**Information shown:**
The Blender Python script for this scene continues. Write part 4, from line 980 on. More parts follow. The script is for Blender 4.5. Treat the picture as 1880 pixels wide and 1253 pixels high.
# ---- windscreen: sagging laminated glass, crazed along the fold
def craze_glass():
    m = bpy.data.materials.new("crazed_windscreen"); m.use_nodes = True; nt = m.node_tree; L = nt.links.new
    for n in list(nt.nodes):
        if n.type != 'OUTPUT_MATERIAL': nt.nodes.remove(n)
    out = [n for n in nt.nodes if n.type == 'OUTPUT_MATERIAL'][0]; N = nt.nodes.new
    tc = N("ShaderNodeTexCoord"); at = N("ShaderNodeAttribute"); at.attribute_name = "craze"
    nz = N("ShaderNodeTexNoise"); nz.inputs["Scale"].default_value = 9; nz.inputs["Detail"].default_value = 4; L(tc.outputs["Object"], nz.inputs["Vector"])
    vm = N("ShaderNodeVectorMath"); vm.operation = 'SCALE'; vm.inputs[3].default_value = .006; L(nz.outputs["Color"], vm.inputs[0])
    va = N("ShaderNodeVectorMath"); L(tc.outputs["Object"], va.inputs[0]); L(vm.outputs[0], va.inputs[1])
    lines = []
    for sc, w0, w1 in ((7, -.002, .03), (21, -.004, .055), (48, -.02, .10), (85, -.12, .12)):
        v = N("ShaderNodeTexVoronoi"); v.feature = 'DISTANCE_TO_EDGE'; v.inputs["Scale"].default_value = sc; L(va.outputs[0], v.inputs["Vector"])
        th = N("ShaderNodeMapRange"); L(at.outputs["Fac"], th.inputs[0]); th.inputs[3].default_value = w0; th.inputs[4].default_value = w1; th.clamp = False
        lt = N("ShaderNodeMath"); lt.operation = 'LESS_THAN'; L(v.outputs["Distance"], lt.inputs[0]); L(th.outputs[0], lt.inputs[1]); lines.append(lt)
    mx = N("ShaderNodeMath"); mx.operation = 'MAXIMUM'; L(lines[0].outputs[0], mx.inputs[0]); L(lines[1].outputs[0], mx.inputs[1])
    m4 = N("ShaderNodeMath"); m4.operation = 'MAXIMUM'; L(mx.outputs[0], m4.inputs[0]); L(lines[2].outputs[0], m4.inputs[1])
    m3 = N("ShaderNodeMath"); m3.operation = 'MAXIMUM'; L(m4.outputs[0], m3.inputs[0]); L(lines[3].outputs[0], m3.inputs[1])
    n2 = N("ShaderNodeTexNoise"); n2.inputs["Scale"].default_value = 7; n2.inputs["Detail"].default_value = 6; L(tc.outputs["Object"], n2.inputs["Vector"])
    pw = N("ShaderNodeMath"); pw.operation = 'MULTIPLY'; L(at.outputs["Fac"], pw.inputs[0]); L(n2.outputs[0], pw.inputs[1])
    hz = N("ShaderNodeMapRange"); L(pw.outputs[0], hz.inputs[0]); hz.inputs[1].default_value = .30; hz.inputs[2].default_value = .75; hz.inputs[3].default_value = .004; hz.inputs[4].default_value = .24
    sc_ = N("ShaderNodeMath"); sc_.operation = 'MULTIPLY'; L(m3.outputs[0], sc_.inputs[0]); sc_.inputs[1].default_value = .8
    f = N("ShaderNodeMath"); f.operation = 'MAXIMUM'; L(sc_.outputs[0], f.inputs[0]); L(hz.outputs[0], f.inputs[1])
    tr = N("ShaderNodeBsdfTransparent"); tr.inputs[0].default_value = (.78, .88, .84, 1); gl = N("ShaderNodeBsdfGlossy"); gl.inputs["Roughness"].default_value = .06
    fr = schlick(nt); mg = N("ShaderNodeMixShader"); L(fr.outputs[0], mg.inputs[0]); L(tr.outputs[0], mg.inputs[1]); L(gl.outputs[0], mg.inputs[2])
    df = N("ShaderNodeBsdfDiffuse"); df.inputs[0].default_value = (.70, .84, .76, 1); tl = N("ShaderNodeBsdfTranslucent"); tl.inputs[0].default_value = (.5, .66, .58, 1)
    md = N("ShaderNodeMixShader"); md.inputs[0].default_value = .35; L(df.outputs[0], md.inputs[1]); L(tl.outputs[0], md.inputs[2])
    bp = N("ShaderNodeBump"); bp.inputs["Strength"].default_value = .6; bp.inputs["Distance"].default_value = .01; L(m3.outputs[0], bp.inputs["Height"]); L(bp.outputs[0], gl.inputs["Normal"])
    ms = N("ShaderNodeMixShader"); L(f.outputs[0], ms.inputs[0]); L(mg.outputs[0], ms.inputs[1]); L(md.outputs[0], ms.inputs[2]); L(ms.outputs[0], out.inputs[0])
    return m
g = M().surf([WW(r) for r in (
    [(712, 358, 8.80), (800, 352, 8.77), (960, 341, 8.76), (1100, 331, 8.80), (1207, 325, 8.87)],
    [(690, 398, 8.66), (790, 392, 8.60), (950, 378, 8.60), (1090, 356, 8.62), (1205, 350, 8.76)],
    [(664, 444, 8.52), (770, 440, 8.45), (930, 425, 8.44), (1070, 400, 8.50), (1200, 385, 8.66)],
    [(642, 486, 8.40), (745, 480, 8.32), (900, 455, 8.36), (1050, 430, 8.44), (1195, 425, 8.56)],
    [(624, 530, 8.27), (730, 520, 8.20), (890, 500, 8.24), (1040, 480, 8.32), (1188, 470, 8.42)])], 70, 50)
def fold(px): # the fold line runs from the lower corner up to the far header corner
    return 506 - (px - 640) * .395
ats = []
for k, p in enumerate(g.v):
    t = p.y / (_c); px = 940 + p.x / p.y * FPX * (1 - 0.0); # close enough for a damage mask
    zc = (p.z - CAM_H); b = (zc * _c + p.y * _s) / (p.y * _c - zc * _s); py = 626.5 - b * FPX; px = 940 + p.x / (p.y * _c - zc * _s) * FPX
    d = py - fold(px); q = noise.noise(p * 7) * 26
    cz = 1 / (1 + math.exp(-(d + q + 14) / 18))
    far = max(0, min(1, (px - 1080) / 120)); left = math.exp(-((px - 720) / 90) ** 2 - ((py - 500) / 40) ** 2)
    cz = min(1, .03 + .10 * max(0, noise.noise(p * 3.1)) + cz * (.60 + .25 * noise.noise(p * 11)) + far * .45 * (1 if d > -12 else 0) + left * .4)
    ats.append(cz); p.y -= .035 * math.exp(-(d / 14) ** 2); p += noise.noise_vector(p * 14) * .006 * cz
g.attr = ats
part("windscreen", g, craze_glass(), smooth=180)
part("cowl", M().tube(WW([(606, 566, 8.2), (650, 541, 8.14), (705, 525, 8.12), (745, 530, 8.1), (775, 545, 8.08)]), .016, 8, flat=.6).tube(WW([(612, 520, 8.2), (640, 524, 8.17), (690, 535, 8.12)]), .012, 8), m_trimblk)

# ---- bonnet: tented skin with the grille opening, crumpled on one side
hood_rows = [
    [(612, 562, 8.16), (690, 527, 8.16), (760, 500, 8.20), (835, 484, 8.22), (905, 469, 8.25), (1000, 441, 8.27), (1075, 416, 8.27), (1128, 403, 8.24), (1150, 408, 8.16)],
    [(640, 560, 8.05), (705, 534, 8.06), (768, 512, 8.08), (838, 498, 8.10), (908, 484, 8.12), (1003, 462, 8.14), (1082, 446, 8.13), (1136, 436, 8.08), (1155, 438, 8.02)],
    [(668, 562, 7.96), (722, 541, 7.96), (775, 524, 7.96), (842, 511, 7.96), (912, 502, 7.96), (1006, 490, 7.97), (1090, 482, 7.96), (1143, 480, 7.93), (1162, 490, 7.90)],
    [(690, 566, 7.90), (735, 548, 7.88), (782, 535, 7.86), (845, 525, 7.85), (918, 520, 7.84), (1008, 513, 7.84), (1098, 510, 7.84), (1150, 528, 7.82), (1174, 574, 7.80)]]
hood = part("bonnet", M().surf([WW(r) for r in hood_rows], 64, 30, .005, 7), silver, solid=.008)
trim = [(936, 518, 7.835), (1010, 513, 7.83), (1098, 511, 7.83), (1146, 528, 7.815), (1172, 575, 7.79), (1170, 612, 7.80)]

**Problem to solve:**
Write out each line of the data that holds the string "from".

**Final result:**
The Blender Python script for this scene continues. Write part 4, from line 980 on. More parts follow. The script is for Blender 4.5. Treat the picture as 1880 pixels wide and 1253 pixels high.
def fold(px): # the fold line runs from the lower corner up to the far header corner